Dear J-
My parents are gone and leave in their wake a bewildering array of leftover foods in the fridge. Sure, there’s the American Thanksgiving holiday to blame for some of that (along with the truly heroic twenty-three pound bird my sister-in-law made up) but a lot of it has to do with the way I remember us all eating as a family. If it wasn’t two starving teenage boys at the table, it was starving college students, on and off, for years and years: I remember they used to host all of the Chinese-speaking students at the college my dad taught for Thanksgiving dinners; the spread would be so immense and the preparations so exacting that we’d be ushered out of the kitchen for the day and given a free pass at TV while my mom labored to fill the ping-pong table downstairs with all kinds of food, from the traditional stuffing and turkey to various fishes and noodle dishes.
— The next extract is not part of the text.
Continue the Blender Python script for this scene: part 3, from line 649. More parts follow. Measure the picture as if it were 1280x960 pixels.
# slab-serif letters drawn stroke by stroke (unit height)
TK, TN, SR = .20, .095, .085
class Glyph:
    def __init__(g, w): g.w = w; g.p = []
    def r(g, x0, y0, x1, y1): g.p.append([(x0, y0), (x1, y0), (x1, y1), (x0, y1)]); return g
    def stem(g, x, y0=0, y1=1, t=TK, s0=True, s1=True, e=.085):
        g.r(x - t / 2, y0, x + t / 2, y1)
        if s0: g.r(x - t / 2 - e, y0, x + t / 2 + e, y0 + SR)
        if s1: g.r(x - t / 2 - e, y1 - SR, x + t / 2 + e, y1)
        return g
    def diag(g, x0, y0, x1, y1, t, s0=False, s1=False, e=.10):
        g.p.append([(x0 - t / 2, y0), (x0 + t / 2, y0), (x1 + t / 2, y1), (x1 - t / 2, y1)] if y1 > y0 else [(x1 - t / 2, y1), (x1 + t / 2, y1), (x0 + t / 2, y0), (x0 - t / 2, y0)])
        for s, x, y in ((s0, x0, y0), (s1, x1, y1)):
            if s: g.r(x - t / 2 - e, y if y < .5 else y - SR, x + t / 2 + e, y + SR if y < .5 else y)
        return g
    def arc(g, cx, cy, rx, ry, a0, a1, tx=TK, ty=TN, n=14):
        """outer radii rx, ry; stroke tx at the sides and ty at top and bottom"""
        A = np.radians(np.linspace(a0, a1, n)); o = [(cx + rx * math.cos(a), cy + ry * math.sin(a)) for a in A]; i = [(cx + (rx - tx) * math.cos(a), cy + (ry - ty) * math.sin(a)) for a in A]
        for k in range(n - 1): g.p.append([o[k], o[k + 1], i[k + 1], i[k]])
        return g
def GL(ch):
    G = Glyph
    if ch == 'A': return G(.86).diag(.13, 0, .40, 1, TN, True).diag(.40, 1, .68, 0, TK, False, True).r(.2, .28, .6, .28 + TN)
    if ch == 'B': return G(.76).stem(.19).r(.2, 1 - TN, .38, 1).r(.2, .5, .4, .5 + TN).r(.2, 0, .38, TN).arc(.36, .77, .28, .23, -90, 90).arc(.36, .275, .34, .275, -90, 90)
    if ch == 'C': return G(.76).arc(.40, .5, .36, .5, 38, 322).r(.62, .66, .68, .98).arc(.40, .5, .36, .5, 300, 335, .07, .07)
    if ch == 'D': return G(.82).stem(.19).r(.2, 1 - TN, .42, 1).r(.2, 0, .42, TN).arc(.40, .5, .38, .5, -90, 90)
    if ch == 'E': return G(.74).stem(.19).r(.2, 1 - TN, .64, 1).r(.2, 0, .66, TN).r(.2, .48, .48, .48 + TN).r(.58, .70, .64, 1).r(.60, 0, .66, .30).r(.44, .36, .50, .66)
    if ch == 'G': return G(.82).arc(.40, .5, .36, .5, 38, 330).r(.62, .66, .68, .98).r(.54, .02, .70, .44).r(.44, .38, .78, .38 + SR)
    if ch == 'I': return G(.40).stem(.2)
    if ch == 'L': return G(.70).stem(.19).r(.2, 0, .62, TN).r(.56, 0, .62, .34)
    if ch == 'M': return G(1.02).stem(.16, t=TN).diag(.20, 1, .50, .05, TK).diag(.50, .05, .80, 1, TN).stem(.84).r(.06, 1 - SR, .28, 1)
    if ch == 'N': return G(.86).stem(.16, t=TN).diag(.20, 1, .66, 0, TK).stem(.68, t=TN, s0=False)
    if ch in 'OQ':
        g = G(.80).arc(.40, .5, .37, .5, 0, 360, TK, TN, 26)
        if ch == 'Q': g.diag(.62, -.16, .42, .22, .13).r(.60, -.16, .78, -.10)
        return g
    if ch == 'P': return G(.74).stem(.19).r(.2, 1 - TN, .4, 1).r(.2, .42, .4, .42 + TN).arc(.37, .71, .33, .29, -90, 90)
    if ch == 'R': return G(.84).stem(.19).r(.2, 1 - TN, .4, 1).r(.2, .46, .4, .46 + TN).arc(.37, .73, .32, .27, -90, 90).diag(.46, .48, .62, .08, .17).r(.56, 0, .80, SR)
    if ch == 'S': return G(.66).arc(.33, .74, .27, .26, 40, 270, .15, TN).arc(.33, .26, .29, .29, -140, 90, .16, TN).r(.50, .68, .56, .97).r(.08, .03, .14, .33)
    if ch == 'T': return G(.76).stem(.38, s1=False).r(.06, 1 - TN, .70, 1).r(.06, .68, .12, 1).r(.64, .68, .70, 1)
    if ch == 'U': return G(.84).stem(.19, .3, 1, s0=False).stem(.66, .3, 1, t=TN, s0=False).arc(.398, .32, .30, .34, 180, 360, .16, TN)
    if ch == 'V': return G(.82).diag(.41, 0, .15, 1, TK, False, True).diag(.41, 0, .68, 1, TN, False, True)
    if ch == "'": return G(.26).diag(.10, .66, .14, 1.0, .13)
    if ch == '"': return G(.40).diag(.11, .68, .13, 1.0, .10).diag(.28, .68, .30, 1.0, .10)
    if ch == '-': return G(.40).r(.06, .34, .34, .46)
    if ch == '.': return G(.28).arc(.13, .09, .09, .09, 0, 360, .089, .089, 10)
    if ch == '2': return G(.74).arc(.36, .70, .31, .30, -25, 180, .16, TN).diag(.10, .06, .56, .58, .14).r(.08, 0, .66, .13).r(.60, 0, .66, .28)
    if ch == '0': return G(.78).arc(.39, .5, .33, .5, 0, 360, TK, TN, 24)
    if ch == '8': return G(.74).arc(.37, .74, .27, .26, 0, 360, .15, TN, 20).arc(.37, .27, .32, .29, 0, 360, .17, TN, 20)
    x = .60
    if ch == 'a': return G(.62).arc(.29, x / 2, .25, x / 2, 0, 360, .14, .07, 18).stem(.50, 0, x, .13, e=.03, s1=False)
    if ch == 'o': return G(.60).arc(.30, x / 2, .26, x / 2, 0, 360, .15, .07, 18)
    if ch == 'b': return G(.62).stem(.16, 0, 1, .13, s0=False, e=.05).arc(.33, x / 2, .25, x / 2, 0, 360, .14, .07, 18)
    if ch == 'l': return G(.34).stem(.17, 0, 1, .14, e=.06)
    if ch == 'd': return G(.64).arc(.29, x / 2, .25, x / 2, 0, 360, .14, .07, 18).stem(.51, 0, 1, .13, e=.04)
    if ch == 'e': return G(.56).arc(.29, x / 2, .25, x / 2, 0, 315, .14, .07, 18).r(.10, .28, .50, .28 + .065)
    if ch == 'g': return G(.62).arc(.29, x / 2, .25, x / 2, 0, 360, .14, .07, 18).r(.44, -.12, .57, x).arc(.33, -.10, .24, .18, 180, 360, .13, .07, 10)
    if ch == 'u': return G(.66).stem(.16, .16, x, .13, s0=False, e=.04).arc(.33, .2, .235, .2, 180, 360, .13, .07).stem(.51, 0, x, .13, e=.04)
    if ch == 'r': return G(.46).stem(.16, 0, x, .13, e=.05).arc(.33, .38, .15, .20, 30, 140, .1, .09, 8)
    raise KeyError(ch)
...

They’ve taken a break from that but even now one of their favorite greetings and questions is whether we’ve had enough to eat or not. My other sister-in-law was taken under their wing while she was studying in Cheney and my folks proceeded to stuff her with food every chance they got. Over the years I’ve learned to accept the edible offerings with glee; there is a certain art to ordering off a Chinese restaurant’s menu, and if you don’t balance your starches and your meats they’ll look at you askance and suggest something else (I suppose part of the reason that all these restaurants get bad marks for service is because the servers know more about the food than the patrons, but in most places they’ve subscribed to customer-as-king and don’t bother to question the selections to your face). It’s now hardwired to expect that we’ll get something completely extravagant and unprecedented to eat that we wouldn’t buy for ourselves — I remember the winter my mom pressed a Costco-sized tin (which could have served as a fortress in the backyard, by the way) of shortbread on us; when pressed, she said that they weren’t cookies, they’re bread.
I’m reminded of that tonight in the epic struggle between mom and daughter over the marble. We give figgy a few trinkets now and then and one of the latest came from the storage room, as we ran across an old marble hiding out from years ago (pretty nondescript — glass with a little red swirl of paint inside) so we gave it to her and every night since she’s stuck it in her mouth at least once which leads to no end of cajoling and trying to get it back out before she swallows it and/or chokes. Finally theVet gave up and just took it away, flat-out stuck it on a high shelf of no return saying all the while that she’d had chances, she was told not to put it in her mouth and in the guileful charm of a three-year-old, she kept re-producing it at the tip of her tongue with a secret smile: see, here it is, what can you do about it? Mom knows best, even if it’s impossible to reason with figgy at this point, she does understand the punishment and deprivation and let us know — loudly — all she wanted tonight. So yes, as you suspected growing up, sometimes part of parenting is growing deaf.